## What is asked
Write out the entries below once more, exactly.
** begin Given entries **
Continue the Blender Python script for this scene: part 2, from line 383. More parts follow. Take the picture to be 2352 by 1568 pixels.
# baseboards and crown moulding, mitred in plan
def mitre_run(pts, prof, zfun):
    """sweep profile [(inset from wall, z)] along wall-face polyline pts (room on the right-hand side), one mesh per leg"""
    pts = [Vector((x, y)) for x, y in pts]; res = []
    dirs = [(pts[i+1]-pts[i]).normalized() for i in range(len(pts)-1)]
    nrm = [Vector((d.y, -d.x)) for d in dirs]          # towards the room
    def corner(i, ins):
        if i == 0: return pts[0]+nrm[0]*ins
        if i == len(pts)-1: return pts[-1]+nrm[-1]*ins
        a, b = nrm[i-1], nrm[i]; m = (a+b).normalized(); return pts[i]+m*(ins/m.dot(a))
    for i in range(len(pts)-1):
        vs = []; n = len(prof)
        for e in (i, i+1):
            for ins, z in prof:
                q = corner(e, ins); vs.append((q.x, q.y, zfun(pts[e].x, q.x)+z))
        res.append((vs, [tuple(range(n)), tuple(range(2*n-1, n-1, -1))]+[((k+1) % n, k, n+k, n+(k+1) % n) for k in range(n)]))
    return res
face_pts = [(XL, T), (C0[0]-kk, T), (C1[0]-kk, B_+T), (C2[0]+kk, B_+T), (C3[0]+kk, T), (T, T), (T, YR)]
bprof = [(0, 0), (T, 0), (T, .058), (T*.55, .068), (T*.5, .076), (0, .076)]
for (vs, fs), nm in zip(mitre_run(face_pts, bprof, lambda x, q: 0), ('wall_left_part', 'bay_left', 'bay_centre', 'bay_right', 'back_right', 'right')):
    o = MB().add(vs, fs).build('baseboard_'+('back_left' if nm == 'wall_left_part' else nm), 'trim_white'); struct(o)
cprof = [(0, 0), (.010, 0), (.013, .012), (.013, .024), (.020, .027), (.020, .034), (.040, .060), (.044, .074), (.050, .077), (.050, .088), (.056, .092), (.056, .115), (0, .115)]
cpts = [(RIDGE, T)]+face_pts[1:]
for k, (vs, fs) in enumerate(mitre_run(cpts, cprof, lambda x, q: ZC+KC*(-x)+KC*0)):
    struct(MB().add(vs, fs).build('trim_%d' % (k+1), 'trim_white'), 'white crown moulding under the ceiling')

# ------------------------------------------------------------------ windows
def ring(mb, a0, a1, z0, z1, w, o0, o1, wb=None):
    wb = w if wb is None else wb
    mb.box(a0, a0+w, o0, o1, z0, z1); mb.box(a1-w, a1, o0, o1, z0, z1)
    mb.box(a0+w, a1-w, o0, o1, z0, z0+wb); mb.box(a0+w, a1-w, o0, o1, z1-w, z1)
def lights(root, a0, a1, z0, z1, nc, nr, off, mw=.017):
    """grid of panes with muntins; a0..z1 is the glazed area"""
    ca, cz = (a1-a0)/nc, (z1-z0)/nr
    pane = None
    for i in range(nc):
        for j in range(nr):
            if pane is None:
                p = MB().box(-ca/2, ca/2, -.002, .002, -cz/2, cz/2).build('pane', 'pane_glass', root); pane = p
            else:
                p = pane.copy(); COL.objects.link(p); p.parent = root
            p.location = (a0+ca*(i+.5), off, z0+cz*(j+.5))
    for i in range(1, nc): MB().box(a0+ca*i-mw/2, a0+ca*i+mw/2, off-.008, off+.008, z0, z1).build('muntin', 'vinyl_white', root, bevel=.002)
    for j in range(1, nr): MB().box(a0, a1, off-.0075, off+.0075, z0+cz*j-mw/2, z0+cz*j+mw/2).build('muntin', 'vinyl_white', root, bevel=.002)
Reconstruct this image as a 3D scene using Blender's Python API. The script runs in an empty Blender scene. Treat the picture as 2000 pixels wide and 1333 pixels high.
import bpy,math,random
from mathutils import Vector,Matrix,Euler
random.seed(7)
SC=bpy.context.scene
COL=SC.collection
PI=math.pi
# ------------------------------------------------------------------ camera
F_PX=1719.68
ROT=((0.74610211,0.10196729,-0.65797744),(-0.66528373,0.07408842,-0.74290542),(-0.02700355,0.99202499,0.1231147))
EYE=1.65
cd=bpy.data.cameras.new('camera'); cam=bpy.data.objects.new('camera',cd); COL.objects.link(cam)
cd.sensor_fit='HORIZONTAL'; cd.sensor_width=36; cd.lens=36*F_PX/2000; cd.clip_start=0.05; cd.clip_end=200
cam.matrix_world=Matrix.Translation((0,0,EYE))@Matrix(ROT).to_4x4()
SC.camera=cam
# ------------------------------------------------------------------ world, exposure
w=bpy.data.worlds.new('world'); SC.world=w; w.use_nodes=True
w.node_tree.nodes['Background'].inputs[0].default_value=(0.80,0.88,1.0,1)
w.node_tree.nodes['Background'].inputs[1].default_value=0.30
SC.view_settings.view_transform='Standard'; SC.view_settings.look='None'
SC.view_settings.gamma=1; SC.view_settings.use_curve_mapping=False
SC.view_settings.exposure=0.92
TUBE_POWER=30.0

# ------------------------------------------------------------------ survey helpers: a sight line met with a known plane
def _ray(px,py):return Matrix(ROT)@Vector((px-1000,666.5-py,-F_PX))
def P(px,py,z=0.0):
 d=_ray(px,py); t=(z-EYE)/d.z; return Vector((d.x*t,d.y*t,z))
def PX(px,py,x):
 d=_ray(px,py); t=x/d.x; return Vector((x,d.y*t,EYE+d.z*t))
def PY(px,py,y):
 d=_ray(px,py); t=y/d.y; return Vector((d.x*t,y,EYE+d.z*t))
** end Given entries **
## Expected answer
Continue the Blender Python script for this scene: part 2, from line 383. More parts follow. Take the picture to be 2352 by 1568 pixels.
# baseboards and crown moulding, mitred in plan
def mitre_run(pts, prof, zfun):
    """sweep profile [(inset from wall, z)] along wall-face polyline pts (room on the right-hand side), one mesh per leg"""
    pts = [Vector((x, y)) for x, y in pts]; res = []
    dirs = [(pts[i+1]-pts[i]).normalized() for i in range(len(pts)-1)]
    nrm = [Vector((d.y, -d.x)) for d in dirs]          # towards the room
    def corner(i, ins):
        if i == 0: return pts[0]+nrm[0]*ins
        if i == len(pts)-1: return pts[-1]+nrm[-1]*ins
        a, b = nrm[i-1], nrm[i]; m = (a+b).normalized(); return pts[i]+m*(ins/m.dot(a))
    for i in range(len(pts)-1):
        vs = []; n = len(prof)
        for e in (i, i+1):
            for ins, z in prof:
                q = corner(e, ins); vs.append((q.x, q.y, zfun(pts[e].x, q.x)+z))
        res.append((vs, [tuple(range(n)), tuple(range(2*n-1, n-1, -1))]+[((k+1) % n, k, n+k, n+(k+1) % n) for k in range(n)]))
    return res
face_pts = [(XL, T), (C0[0]-kk, T), (C1[0]-kk, B_+T), (C2[0]+kk, B_+T), (C3[0]+kk, T), (T, T), (T, YR)]
bprof = [(0, 0), (T, 0), (T, .058), (T*.55, .068), (T*.5, .076), (0, .076)]
for (vs, fs), nm in zip(mitre_run(face_pts, bprof, lambda x, q: 0), ('wall_left_part', 'bay_left', 'bay_centre', 'bay_right', 'back_right', 'right')):
    o = MB().add(vs, fs).build('baseboard_'+('back_left' if nm == 'wall_left_part' else nm), 'trim_white'); struct(o)
cprof = [(0, 0), (.010, 0), (.013, .012), (.013, .024), (.020, .027), (.020, .034), (.040, .060), (.044, .074), (.050, .077), (.050, .088), (.056, .092), (.056, .115), (0, .115)]
cpts = [(RIDGE, T)]+face_pts[1:]
for k, (vs, fs) in enumerate(mitre_run(cpts, cprof, lambda x, q: ZC+KC*(-x)+KC*0)):
    struct(MB().add(vs, fs).build('trim_%d' % (k+1), 'trim_white'), 'white crown moulding under the ceiling')

# ------------------------------------------------------------------ windows
def ring(mb, a0, a1, z0, z1, w, o0, o1, wb=None):
    wb = w if wb is None else wb
    mb.box(a0, a0+w, o0, o1, z0, z1); mb.box(a1-w, a1, o0, o1, z0, z1)
    mb.box(a0+w, a1-w, o0, o1, z0, z0+wb); mb.box(a0+w, a1-w, o0, o1, z1-w, z1)
def lights(root, a0, a1, z0, z1, nc, nr, off, mw=.017):
    """grid of panes with muntins; a0..z1 is the glazed area"""
    ca, cz = (a1-a0)/nc, (z1-z0)/nr
    pane = None
    for i in range(nc):
        for j in range(nr):
            if pane is None:
                p = MB().box(-ca/2, ca/2, -.002, .002, -cz/2, cz/2).build('pane', 'pane_glass', root); pane = p
            else:
                p = pane.copy(); COL.objects.link(p); p.parent = root
            p.location = (a0+ca*(i+.5), off, z0+cz*(j+.5))
    for i in range(1, nc): MB().box(a0+ca*i-mw/2, a0+ca*i+mw/2, off-.008, off+.008, z0, z1).build('muntin', 'vinyl_white', root, bevel=.002)
    for j in range(1, nr): MB().box(a0, a1, off-.0075, off+.0075, z0+cz*j-mw/2, z0+cz*j+mw/2).build('muntin', 'vinyl_white', root, bevel=.002)
Reconstruct this image as a 3D scene using Blender's Python API. The script runs in an empty Blender scene. Treat the picture as 2000 pixels wide and 1333 pixels high.
import bpy,math,random
from mathutils import Vector,Matrix,Euler
random.seed(7)
SC=bpy.context.scene
COL=SC.collection
PI=math.pi
# ------------------------------------------------------------------ camera
F_PX=1719.68
ROT=((0.74610211,0.10196729,-0.65797744),(-0.66528373,0.07408842,-0.74290542),(-0.02700355,0.99202499,0.1231147))
EYE=1.65
cd=bpy.data.cameras.new('camera'); cam=bpy.data.objects.new('camera',cd); COL.objects.link(cam)
cd.sensor_fit='HORIZONTAL'; cd.sensor_width=36; cd.lens=36*F_PX/2000; cd.clip_start=0.05; cd.clip_end=200
cam.matrix_world=Matrix.Translation((0,0,EYE))@Matrix(ROT).to_4x4()
SC.camera=cam
# ------------------------------------------------------------------ world, exposure
w=bpy.data.worlds.new('world'); SC.world=w; w.use_nodes=True
w.node_tree.nodes['Background'].inputs[0].default_value=(0.80,0.88,1.0,1)
w.node_tree.nodes['Background'].inputs[1].default_value=0.30
SC.view_settings.view_transform='Standard'; SC.view_settings.look='None'
SC.view_settings.gamma=1; SC.view_settings.use_curve_mapping=False
SC.view_settings.exposure=0.92
TUBE_POWER=30.0

# ------------------------------------------------------------------ survey helpers: a sight line met with a known plane
def _ray(px,py):return Matrix(ROT)@Vector((px-1000,666.5-py,-F_PX))
def P(px,py,z=0.0):
 d=_ray(px,py); t=(z-EYE)/d.z; return Vector((d.x*t,d.y*t,z))
def PX(px,py,x):
 d=_ray(px,py); t=x/d.x; return Vector((x,d.y*t,EYE+d.z*t))
def PY(px,py,y):
 d=_ray(px,py); t=y/d.y; return Vector((d.x*t,y,EYE+d.z*t))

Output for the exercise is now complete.